216 East Rosemary Street

FRATERNITY HOUSE
c. 1920, c. 1935, 1950s, c. 1995
Constructed in stages, this fraternity house consists of a two-and-a-half-story, front-gabled wing on the right (west) connected to a two-story, front-gabled wing on the left (east) by a two-story side-gabled hyphen. The right wing is three bays wide and four bays deep and features a red-brick veneer, partial cornice returns, and yellow-brick quoins and window lintels. It has replacement windows throughout and paired windows on the first-floor façade have been replaced with paired ten-light French doors and are sheltered by a later, hip-roofed porch on paneled square columns. There are paired windows at the second- and third-floor levels and a half-round window in the front gable. A shed-roofed wall dormer on the right elevation, replaced gabled dormers on that elevation after 1992; it has an exit accessed by an exterior metal fire stair. The two-story, side-gabled hyphen is three bays wide with a stuccoed exterior, an interior brick chimney, and eight-over-eight wood-sash windows at the second floor. A six-panel door centered on the façade has a broken pediment surround and is flanked by replacement twenty-four-light fixed windows. A one-story, shed-roofed porch with front-gabled open pediment supported by paneled square posts extends the full width of the hyphen replacing an earlier, two-story, flat-roofed portico. It was constructed as a flat-roofed hyphen with two-story, flat-roofed portico, but the roof was raised and the porch changed between 1992 and 2002. The left, two-story, front-gabled wing is two bays wide with a red brick veneer, partial cornice returns, paired vinyl windows with soldier-course brick lintels, and a later, full-width, hip-roofed porch on paneled square columns. It has a half-round vent in the front gable, an exterior brick chimney and exterior metal fire stair on the left elevation, a two-story, gabled wing at the rear (south), and a one-story, flat-roofed wing beyond the gabled wing.

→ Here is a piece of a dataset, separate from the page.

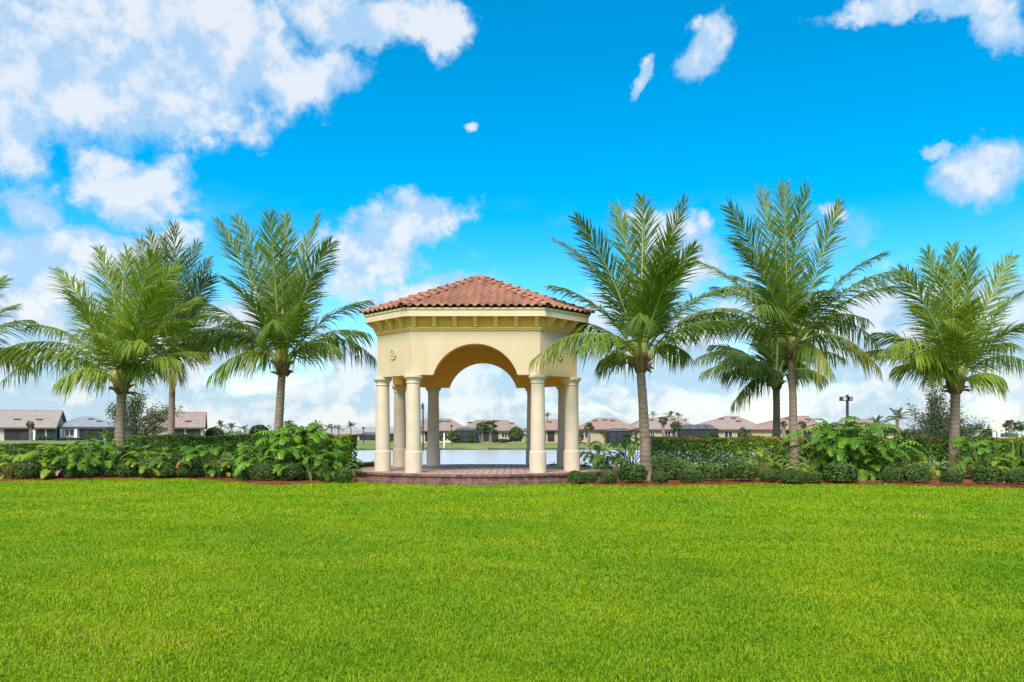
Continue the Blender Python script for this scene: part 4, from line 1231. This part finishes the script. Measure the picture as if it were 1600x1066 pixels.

The left front-gabled building appears on the 1925 Sanborn map and the right, front-gabled building appears on the 1932 map. The buildings were connected between 1949 and 1974. The original two-story, flat-roofed portico on the hyphen was reconstructed in the current configuration between 1992 and 2002, at which time the one-story porches were added to the facades of both wings. It is currently used by the Pi Kappa Phi fraternity house, but was home to the Tau Epsilon Phi fraternity from 1974 through 2002.

In the 2015 survey, this was deemed a Noncontributing Building.


SOURCE: Heather Wagner Slane, National Register of Historic Places Nomination: Chapel Hill Historic District Boundary Increase and Additional Documentation, Orange County, OR1750 (Raleigh, NC: North Carolina State Historic Preservation Office, 2015), courtesy of the North Carolina State Historic Preservation Office.